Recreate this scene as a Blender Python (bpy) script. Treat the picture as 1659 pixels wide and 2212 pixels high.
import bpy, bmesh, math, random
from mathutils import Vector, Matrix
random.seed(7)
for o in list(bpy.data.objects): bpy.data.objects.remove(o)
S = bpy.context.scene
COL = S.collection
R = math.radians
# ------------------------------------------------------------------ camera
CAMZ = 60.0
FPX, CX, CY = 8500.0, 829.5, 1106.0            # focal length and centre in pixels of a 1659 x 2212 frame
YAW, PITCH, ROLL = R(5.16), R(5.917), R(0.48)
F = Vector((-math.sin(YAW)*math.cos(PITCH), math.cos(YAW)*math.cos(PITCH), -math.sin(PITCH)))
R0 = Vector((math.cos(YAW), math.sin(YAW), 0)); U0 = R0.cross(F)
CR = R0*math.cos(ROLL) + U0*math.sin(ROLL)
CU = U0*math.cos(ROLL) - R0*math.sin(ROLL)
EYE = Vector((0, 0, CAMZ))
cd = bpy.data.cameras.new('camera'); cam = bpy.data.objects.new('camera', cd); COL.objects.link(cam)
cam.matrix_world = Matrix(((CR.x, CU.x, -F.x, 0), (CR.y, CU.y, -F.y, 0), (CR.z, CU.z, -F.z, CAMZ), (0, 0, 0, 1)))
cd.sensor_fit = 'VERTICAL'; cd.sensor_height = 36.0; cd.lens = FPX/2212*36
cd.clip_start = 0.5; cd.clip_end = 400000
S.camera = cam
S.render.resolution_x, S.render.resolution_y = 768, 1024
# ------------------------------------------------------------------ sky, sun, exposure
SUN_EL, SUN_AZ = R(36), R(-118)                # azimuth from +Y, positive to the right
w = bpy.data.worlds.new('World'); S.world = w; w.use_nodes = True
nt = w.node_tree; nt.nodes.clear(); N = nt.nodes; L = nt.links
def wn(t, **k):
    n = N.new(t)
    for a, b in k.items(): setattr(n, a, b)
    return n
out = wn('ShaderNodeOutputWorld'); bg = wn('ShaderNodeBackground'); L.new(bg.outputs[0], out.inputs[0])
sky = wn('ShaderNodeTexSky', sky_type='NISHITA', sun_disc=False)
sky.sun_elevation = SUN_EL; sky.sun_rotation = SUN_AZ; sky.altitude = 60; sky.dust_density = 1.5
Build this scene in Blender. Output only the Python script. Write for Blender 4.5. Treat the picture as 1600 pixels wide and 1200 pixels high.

★ ★ ★ ★ ★

### YOUR OBJECTIVE
Repeat the records exactly, including every line.

### RESPONSE BELOW
Recreate this scene as a Blender Python (bpy) script. Treat the picture as 1659 pixels wide and 2212 pixels high.
import bpy, bmesh, math, random
from mathutils import Vector, Matrix
random.seed(7)
for o in list(bpy.data.objects): bpy.data.objects.remove(o)
S = bpy.context.scene
COL = S.collection
R = math.radians
# ------------------------------------------------------------------ camera
CAMZ = 60.0
FPX, CX, CY = 8500.0, 829.5, 1106.0            # focal length and centre in pixels of a 1659 x 2212 frame
YAW, PITCH, ROLL = R(5.16), R(5.917), R(0.48)
F = Vector((-math.sin(YAW)*math.cos(PITCH), math.cos(YAW)*math.cos(PITCH), -math.sin(PITCH)))
R0 = Vector((math.cos(YAW), math.sin(YAW), 0)); U0 = R0.cross(F)
CR = R0*math.cos(ROLL) + U0*math.sin(ROLL)
CU = U0*math.cos(ROLL) - R0*math.sin(ROLL)
EYE = Vector((0, 0, CAMZ))
cd = bpy.data.cameras.new('camera'); cam = bpy.data.objects.new('camera', cd); COL.objects.link(cam)
cam.matrix_world = Matrix(((CR.x, CU.x, -F.x, 0), (CR.y, CU.y, -F.y, 0), (CR.z, CU.z, -F.z, CAMZ), (0, 0, 0, 1)))
cd.sensor_fit = 'VERTICAL'; cd.sensor_height = 36.0; cd.lens = FPX/2212*36
cd.clip_start = 0.5; cd.clip_end = 400000
S.camera = cam
S.render.resolution_x, S.render.resolution_y = 768, 1024
# ------------------------------------------------------------------ sky, sun, exposure
SUN_EL, SUN_AZ = R(36), R(-118)                # azimuth from +Y, positive to the right
w = bpy.data.worlds.new('World'); S.world = w; w.use_nodes = True
nt = w.node_tree; nt.nodes.clear(); N = nt.nodes; L = nt.links
def wn(t, **k):
    n = N.new(t)
    for a, b in k.items(): setattr(n, a, b)
    return n
out = wn('ShaderNodeOutputWorld'); bg = wn('ShaderNodeBackground'); L.new(bg.outputs[0], out.inputs[0])
sky = wn('ShaderNodeTexSky', sky_type='NISHITA', sun_disc=False)
sky.sun_elevation = SUN_EL; sky.sun_rotation = SUN_AZ; sky.altitude = 60; sky.dust_density = 1.5
Build this scene in Blender. Output only the Python script. Write for Blender 4.5. Treat the picture as 1600 pixels wide and 1200 pixels high.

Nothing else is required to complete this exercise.